▶ [Directions] Please repeat the records below exactly, from the first line through the line containing "SC.view_settings.exposure = 0.54", and nothing more.

▶ [Records shown]
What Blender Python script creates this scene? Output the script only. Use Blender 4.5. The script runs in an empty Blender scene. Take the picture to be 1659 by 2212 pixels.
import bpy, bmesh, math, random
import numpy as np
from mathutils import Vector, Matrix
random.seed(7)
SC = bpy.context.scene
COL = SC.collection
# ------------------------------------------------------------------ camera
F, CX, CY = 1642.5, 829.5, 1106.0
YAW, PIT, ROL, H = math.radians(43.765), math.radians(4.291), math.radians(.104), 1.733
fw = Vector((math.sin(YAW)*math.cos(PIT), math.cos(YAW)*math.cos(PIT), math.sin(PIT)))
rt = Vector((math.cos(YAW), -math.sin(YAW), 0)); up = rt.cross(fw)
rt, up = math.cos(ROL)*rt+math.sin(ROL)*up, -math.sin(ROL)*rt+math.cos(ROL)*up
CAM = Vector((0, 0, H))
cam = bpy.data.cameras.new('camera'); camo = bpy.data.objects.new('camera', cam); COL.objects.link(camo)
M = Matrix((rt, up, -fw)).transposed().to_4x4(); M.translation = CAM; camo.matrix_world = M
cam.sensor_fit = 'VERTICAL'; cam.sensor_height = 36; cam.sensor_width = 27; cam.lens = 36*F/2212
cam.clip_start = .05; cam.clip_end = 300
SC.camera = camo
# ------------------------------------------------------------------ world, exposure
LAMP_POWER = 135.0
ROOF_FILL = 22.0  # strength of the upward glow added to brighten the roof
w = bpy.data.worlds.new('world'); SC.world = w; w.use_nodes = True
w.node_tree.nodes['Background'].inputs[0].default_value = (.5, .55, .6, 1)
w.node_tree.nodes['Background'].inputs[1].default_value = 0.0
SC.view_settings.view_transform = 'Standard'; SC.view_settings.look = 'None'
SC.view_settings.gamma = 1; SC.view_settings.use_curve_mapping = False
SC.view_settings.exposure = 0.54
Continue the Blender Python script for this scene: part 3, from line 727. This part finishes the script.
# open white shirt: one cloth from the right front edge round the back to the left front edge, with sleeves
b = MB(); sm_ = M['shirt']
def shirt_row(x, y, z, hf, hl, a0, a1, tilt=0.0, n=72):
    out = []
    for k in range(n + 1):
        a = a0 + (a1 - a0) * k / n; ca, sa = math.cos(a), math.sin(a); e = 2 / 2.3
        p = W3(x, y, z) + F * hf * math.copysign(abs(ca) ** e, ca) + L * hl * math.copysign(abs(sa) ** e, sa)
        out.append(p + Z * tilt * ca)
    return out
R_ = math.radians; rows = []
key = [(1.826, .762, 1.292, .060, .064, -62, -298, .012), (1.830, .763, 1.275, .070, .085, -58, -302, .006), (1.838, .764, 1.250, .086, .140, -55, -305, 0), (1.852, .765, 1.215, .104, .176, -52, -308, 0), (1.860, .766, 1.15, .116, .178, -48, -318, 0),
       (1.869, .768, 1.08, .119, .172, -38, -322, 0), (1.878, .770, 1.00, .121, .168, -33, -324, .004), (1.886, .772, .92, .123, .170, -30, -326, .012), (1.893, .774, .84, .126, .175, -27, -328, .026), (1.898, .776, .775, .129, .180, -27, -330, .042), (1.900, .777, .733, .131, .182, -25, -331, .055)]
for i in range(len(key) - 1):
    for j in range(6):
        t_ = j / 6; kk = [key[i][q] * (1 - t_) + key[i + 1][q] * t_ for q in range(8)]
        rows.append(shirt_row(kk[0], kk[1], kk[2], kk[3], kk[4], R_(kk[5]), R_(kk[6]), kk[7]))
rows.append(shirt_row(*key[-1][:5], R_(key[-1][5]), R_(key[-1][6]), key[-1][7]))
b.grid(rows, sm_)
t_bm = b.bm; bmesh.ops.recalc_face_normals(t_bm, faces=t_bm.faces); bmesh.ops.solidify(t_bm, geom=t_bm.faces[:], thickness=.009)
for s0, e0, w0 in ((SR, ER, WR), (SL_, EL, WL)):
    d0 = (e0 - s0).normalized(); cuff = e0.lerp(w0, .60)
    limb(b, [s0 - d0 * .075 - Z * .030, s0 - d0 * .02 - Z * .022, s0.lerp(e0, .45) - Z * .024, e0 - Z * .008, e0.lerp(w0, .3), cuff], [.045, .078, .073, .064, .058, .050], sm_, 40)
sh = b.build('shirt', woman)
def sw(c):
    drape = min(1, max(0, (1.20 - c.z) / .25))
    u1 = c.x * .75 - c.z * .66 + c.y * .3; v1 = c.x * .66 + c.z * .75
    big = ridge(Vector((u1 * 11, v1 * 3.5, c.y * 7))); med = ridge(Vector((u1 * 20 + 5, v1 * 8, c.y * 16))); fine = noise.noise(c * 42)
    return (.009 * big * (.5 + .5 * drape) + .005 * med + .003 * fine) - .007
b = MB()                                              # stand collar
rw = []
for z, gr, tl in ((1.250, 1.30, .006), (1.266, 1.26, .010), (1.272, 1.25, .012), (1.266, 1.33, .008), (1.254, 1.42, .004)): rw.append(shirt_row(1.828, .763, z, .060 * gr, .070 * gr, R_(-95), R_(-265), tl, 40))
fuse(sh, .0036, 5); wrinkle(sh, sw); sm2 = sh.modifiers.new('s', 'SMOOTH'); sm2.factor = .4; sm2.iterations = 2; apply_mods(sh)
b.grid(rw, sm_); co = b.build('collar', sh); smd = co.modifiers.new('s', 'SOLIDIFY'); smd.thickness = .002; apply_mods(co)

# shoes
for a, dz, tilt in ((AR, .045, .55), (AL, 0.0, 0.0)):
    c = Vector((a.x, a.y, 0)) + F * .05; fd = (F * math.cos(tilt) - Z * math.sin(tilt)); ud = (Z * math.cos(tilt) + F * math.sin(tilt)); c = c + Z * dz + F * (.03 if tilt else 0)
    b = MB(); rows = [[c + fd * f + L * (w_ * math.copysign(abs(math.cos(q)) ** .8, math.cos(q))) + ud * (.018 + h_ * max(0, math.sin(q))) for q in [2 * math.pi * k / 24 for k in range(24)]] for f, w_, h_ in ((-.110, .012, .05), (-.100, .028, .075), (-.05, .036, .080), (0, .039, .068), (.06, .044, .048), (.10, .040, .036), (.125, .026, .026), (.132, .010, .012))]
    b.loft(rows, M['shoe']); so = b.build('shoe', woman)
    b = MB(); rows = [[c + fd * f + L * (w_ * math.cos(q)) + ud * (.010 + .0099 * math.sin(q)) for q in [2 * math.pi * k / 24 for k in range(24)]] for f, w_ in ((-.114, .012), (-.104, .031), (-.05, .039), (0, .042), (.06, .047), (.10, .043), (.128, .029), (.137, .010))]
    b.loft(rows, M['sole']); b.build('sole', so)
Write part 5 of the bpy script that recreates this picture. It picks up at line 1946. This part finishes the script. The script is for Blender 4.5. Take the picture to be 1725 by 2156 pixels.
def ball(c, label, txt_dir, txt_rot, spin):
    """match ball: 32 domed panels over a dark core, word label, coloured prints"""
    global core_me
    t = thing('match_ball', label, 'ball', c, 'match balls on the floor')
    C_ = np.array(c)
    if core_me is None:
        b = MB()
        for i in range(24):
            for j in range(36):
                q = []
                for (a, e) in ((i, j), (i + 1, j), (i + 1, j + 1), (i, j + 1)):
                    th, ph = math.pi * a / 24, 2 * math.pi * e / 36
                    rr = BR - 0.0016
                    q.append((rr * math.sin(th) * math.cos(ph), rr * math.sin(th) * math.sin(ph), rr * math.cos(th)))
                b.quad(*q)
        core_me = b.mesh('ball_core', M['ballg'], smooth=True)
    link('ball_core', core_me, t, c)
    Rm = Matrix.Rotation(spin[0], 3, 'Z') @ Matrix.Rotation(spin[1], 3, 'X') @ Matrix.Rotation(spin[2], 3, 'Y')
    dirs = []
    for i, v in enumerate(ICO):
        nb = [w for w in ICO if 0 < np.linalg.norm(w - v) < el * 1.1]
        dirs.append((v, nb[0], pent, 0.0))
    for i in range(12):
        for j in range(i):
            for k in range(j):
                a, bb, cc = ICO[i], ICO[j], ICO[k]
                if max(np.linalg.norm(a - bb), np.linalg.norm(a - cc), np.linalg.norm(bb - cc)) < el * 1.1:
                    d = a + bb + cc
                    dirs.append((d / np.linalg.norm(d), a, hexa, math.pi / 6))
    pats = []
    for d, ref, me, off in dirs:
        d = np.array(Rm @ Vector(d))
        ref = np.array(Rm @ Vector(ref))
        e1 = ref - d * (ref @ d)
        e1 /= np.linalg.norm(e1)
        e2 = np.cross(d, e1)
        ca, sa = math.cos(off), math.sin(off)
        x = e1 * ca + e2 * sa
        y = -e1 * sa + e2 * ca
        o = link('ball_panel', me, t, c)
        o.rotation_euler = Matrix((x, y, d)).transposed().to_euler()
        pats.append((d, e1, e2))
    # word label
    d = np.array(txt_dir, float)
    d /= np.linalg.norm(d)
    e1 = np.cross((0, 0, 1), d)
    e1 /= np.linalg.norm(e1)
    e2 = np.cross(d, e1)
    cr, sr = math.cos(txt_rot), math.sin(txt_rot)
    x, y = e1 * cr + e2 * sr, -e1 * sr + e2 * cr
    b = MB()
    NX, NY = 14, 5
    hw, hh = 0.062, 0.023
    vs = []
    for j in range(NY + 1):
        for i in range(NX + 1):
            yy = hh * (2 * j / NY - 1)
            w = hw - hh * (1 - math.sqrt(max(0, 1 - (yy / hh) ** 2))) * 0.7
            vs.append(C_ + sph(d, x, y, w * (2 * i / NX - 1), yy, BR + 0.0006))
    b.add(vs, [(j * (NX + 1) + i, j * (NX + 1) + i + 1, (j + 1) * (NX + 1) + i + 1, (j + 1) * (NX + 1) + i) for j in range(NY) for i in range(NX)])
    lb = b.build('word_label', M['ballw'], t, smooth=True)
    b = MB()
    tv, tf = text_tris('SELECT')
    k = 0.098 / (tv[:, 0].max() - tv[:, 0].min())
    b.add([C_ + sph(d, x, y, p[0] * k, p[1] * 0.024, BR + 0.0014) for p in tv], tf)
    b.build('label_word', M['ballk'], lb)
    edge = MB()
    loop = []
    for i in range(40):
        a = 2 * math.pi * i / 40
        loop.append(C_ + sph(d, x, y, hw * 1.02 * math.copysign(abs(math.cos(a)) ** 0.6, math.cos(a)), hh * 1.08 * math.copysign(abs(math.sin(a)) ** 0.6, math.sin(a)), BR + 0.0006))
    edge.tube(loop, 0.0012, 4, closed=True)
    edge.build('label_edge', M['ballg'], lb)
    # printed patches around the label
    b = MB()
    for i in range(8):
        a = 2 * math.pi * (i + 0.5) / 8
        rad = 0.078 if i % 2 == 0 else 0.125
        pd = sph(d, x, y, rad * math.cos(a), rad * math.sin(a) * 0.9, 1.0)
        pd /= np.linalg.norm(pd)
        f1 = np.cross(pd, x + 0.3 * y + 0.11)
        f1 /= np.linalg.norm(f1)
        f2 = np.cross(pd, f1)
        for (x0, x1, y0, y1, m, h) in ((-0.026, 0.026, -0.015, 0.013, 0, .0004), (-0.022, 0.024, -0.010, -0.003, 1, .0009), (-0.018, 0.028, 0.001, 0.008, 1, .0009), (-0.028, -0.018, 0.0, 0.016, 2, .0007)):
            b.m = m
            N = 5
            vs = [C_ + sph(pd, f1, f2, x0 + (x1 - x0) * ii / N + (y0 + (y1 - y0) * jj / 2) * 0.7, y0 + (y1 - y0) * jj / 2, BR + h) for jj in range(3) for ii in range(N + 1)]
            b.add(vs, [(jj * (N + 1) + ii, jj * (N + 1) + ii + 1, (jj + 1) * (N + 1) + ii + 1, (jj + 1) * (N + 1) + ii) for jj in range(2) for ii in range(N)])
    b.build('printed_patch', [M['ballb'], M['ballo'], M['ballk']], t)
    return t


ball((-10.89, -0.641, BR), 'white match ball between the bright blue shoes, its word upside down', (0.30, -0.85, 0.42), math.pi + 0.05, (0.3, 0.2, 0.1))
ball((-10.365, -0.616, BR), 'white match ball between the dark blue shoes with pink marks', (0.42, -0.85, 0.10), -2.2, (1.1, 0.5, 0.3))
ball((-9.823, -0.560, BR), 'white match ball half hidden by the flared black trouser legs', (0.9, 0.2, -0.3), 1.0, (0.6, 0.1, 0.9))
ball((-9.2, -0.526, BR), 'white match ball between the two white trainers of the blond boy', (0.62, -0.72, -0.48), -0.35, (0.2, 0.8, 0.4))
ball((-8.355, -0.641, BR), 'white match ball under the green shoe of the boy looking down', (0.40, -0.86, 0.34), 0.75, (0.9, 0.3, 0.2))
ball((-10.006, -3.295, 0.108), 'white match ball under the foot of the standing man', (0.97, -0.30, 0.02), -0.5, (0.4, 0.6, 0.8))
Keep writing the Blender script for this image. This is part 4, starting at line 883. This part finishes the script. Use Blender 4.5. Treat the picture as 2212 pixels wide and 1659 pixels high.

▶ [Expected output]
What Blender Python script creates this scene? Output the script only. Use Blender 4.5. The script runs in an empty Blender scene. Take the picture to be 1659 by 2212 pixels.
import bpy, bmesh, math, random
import numpy as np
from mathutils import Vector, Matrix
random.seed(7)
SC = bpy.context.scene
COL = SC.collection
# ------------------------------------------------------------------ camera
F, CX, CY = 1642.5, 829.5, 1106.0
YAW, PIT, ROL, H = math.radians(43.765), math.radians(4.291), math.radians(.104), 1.733
fw = Vector((math.sin(YAW)*math.cos(PIT), math.cos(YAW)*math.cos(PIT), math.sin(PIT)))
rt = Vector((math.cos(YAW), -math.sin(YAW), 0)); up = rt.cross(fw)
rt, up = math.cos(ROL)*rt+math.sin(ROL)*up, -math.sin(ROL)*rt+math.cos(ROL)*up
CAM = Vector((0, 0, H))
cam = bpy.data.cameras.new('camera'); camo = bpy.data.objects.new('camera', cam); COL.objects.link(camo)
M = Matrix((rt, up, -fw)).transposed().to_4x4(); M.translation = CAM; camo.matrix_world = M
cam.sensor_fit = 'VERTICAL'; cam.sensor_height = 36; cam.sensor_width = 27; cam.lens = 36*F/2212
cam.clip_start = .05; cam.clip_end = 300
SC.camera = camo
# ------------------------------------------------------------------ world, exposure
LAMP_POWER = 135.0
ROOF_FILL = 22.0  # strength of the upward glow added to brighten the roof
w = bpy.data.worlds.new('world'); SC.world = w; w.use_nodes = True
w.node_tree.nodes['Background'].inputs[0].default_value = (.5, .55, .6, 1)
w.node_tree.nodes['Background'].inputs[1].default_value = 0.0
SC.view_settings.view_transform = 'Standard'; SC.view_settings.look = 'None'
SC.view_settings.gamma = 1; SC.view_settings.use_curve_mapping = False
SC.view_settings.exposure = 0.54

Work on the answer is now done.